Dema’s use of language flirts around meaning, painting delicate pictures with delicate beats and delicate delivery. A standout poem of Kisuule’s was ‘Octopus’, a poem that juggled levity and melancholy with all eight arms. The poem talks of how the ‘final syllable [of octopuses] spits and hisses’ with a cadence that makes your stomach roll, like driving over a speed bump. Kisuule described the ‘mouth-feel’ of poetry as like a hard boiled sweet, that sits in your mouth in a comfortable wholeness.

Poetry Evening with Vanessa Kissule and Tjawangwa Dema / Bristol SU Live

Of course, their positioning as a listing in Black History Month did not go unnoted. Dema joked that ‘Vanessa is always popular’, but that her listings are often ‘seasonal’ as people and institutions attempt to ‘fill boxes’. Dema noted that her early life in Botswana, a country she described in terms that implied comfort and ease in many aspects (read: war, international intervention) led to her having to at times ‘work the muscle of blackness’.

In essence, the inherent knowledge of societal othering that many people of colour and black people like myself are all-too familiar with was unfamiliar to her. The connotations of blackness as inherently ‘ghetto’ or ‘sassy and loud’ had never confronted her, as she had never experienced a white-led societal hierarchy before. She had to train the muscle-memory cringe response and overcompensation to microaggressions that Kisuule described in a familiar clarity. When she opened her poem ‘Octopus’ with a facetious quip on its socio-political relevance, the comment was a double-edged sword - while, of course, a poem about befriending an octopus was not Black History Month centred, it highlighted the pigeonholing we place on black stories.

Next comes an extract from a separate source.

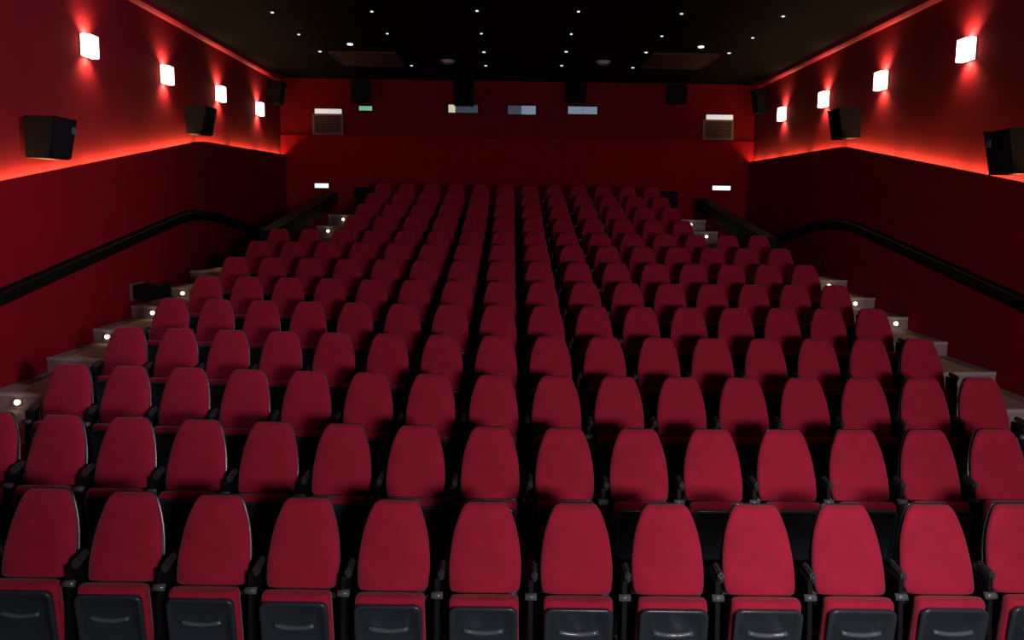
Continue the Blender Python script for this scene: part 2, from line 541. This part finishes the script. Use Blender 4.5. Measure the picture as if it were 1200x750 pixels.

Poetry Evening with Vanessa Kissule and Tjawangwa Dema / Bristol SU Live

Black stories told by black voices are always important and intercept the status quo with an inherent activism; simply by existing as black poets, artists like Dema and Kisuule challenge the preconceptions of poetry as an old white man’s game. However, as Kisuule so aptly put it: ‘We know what gets certain white people’s nipples hard.’ Stories of slavery and struggle are pornographised to the point of illegibility at times, they are glamourised and fetishised and therefore lose their truthful origins. The very act of existing as a black woman is performing a black narrative. However, Kisuule and Dema both demonstrate how important it is to acknowledge that black people have stories that, despite their blackness, do not need to be about that: this can be empowering, important, and exciting, as much as the next househelp narrative.